Mais précisément, corrélativement à l'idée d'une dimension culturelle fondamentale du langage — et pour se joindre de volonté à l'injonction du poète de donner un sens plus pur aux mots de la tribu —, ne faut-il pas ici esquisser les linéaments de ce que pourrait et devrait être une véritable éthique de la parole, à l'opposé d'une éthologie, qui en étudierait la naturalité éventuelle des structures? Le naturel en l'homme n'est-il pas en effet par définition le résultat, toujours affinable, d'une perfectibilité en devenir qui vise une synthèse dans l'élément de la grâce?
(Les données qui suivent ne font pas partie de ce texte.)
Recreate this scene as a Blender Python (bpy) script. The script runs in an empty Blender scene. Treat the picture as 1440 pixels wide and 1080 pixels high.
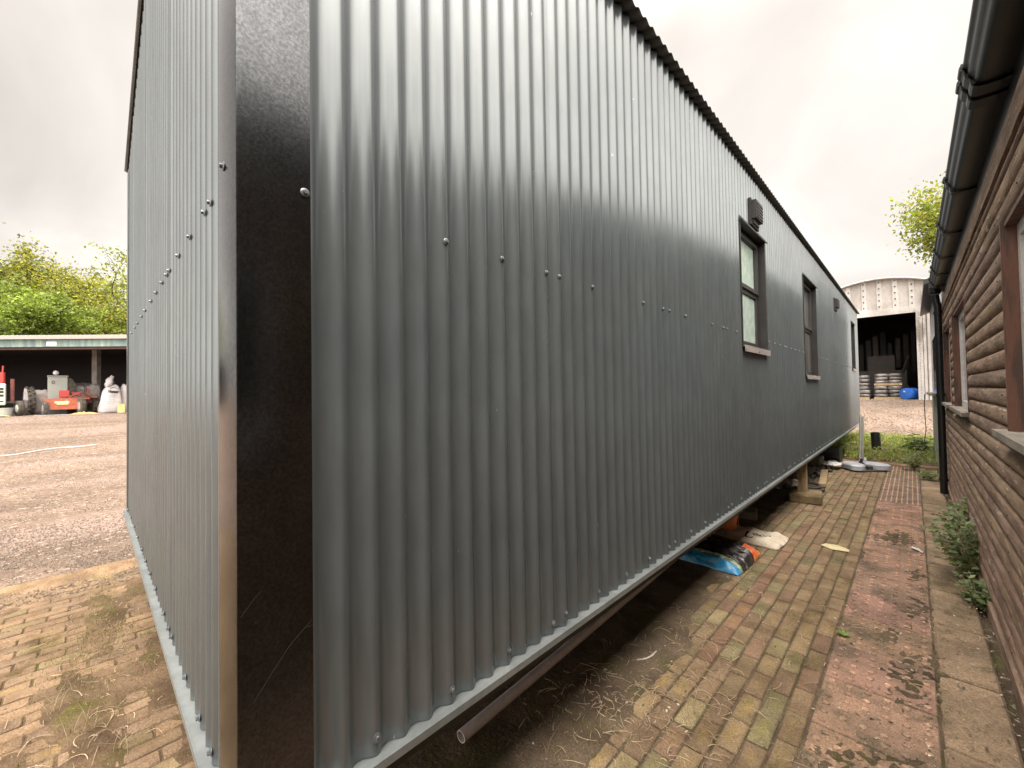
import bpy, math, random
from mathutils import Vector, Matrix, noise
S = bpy.context.scene
C = S.collection
PI = math.pi
# ------------------------------------------------------------------ camera
H = 1.45
cam = bpy.data.objects.new('camera', bpy.data.cameras.new('camera')); C.objects.link(cam)
RR = Vector((0.7158218, 0.69808658, -0.01656139))
UU = Vector((0.02677063, -0.00373544, 0.99963462))
FF = Vector((-0.69776965, 0.71600362, 0.02136212))
FP = 577.19
cam.matrix_world = Matrix(((RR.x, UU.x, -FF.x, 0), (RR.y, UU.y, -FF.y, 0), (RR.z, UU.z, -FF.z, H), (0, 0, 0, 1)))
cam.data.sensor_width = 36; cam.data.lens = FP / 1440 * 36
cam.data.clip_start = .02; cam.data.clip_end = 3000
S.camera = cam
def at(px, py, d):            # point seen at photo pixel (px,py), d metres in front of the camera
    return Vector((0, 0, H)) + (FF + RR * ((px - 720) / FP) + UU * ((540 - py) / FP)) * d
def atY(px, py, Y):
    v = FF + RR * ((px - 720) / FP) + UU * ((540 - py) / FP)
    return Vector((0, 0, H)) + v * (Y / v.y)
def gnd(px, py, z=0):
    v = FF + RR * ((px - 720) / FP) + UU * ((540 - py) / FP)
    return Vector((0, 0, H)) + v * ((z - H) / v.z)
# ------------------------------------------------------------------ world, sun, exposure
SUN_EL, SUN_AZ = math.radians(52), math.radians(-20)      # azimuth from +Y towards +X
w = bpy.data.worlds.new('World'); S.world = w; w.use_nodes = True
nt = w.node_tree; nt.nodes.clear()
N = nt.nodes.new; L = nt.links.new
out = N('ShaderNodeOutputWorld'); mixs = N('ShaderNodeMixShader')
sky = N('ShaderNodeTexSky'); sky.sky_type = 'NISHITA'; sky.sun_disc = False
sky.sun_elevation = SUN_EL; sky.sun_rotation = SUN_AZ
b1 = N('ShaderNodeBackground'); b1.inputs[1].default_value = .1; L(sky.outputs[0], b1.inputs[0])
b2 = N('ShaderNodeBackground')
tc = N('ShaderNodeTexCoord'); sep = N('ShaderNodeSeparateXYZ'); L(tc.outputs['Generated'], sep.inputs[0])
def mth(op, a, b=None, c=None):
    n = N('ShaderNodeMath'); n.operation = op
    for i, v in enumerate((a, b, c)):
        if v is None: continue
        if isinstance(v, (int, float)): n.inputs[i].default_value = v
        else: L(v, n.inputs[i])
    return n.outputs[0]
# project clouds on a flat layer: direction / (z + .18)
den = mth('ADD', mth('MAXIMUM', sep.outputs[2], 0.0), .55)
cmb = N('ShaderNodeCombineXYZ'); L(mth('DIVIDE', sep.outputs[0], den), cmb.inputs[0]); L(mth('DIVIDE', sep.outputs[1], den), cmb.inputs[1])
n1 = N('ShaderNodeTexNoise'); n1.inputs['Scale'].default_value = 1.7; n1.inputs['Detail'].default_value = 6; n1.inputs['Roughness'].default_value = .5; n1.inputs['Distortion'].default_value = .5
L(cmb.outputs[0], n1.inputs['Vector'])
rmp = N('ShaderNodeValToRGB'); L(n1.outputs[0], rmp.inputs[0])
e = rmp.color_ramp.elements; e[0].position = .34; e[0].color = (.87, .795, .725, 1); e[1].position = .64; e[1].color = (1.40, 1.31, 1.19, 1)
m = e.new(.52) if hasattr(e, 'new') else rmp.color_ramp.elements.new(.52); m.color = (1.12, 1.035, .945, 1)
mr = N('ShaderNodeMapRange'); mr.interpolation_type = 'SMOOTHSTEP'; L(sep.outputs[2], mr.inputs[0])
for i, v in ((1, .60), (2, .97), (3, .80), (4, 4.2)): mr.inputs[i].default_value = v
bk = N('ShaderNodeMapRange'); bk.interpolation_type = 'SMOOTHSTEP'       # brightness added to the unseen sky towards +X -Y, to lift the wall reflections
L(mth('SUBTRACT', mth('MULTIPLY', sep.outputs[0], .8), mth('MULTIPLY', sep.outputs[1], .6)), bk.inputs[0])
for i, v in ((1, -.05), (2, .55), (3, 1.0), (4, 5.2)): bk.inputs[i].default_value = v
L(rmp.outputs[0], b2.inputs[0]); L(mth('MULTIPLY', mr.outputs[0], bk.outputs[0]), b2.inputs[1])
mixs.inputs[0].default_value = .93
L(b1.outputs[0], mixs.inputs[1]); L(b2.outputs[0], mixs.inputs[2]); L(mixs.outputs[0], out.inputs[0])
sl = bpy.data.lights.new('sun', 'SUN'); sl.energy = 1.5; sl.angle = math.radians(16); sl.color = (1, .95, .88)
so = bpy.data.objects.new('sun', sl); C.objects.link(so)
sd = Vector((math.sin(SUN_AZ) * math.cos(SUN_EL), math.cos(SUN_AZ) * math.cos(SUN_EL), math.sin(SUN_EL)))
so.rotation_euler = sd.to_track_quat('Z', 'Y').to_euler(); so.location = sd * 30
S.view_settings.view_transform = 'Standard'; S.view_settings.look = 'None'; S.view_settings.gamma = 1
S.view_settings.exposure = 0.22
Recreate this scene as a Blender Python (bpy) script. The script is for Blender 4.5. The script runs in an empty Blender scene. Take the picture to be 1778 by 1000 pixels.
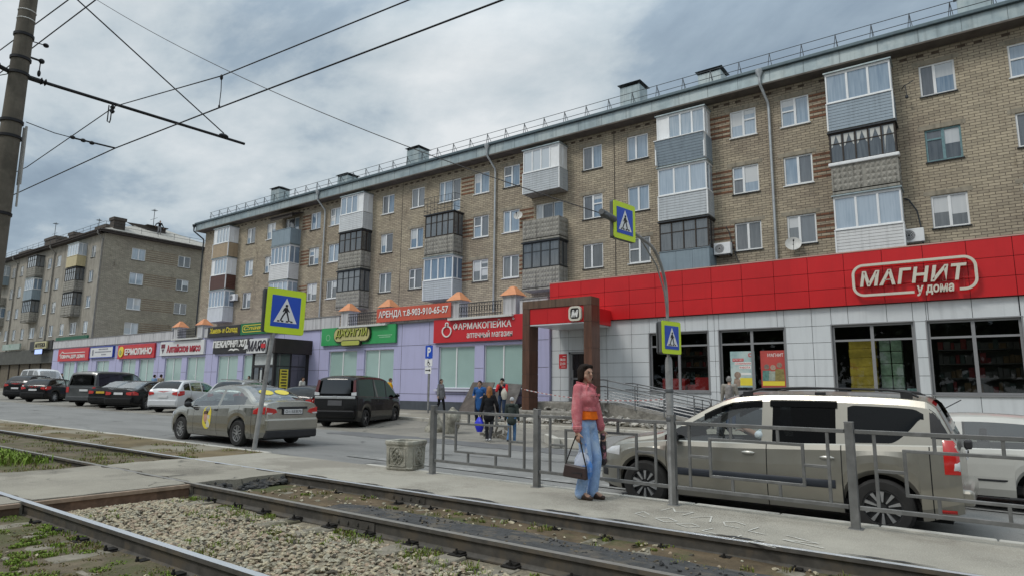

Au sens de la performance d'un danseur, la grâce unit les contraintes mécaniques du corps à la visée intentionnelle d'un sens expressif, par la médiation fondamentale d'une métaphorisation originaire qui inverse la donnée naturelle, et fait dériver le corps de l'idée, plutôt que de faire émerger mécaniquement celle-ci de celui-là?
En ce sens il ne faut pas se tromper sur le sens et la valeur du projet contemporain de formalisation des langues dites naturelles. Ce processus apparemment artificiel consiste en réalité à construire une véritable naturalité de la langue, en l'épurant et en la purifiant. Elle indique les principes rectificateurs qui peuvent permettre d'accéder à un exercice culturel du langage qui soit véritablement naturel, en un sens cette fois régénéré et accompli.
Christophe Steinlein (décembre 2003).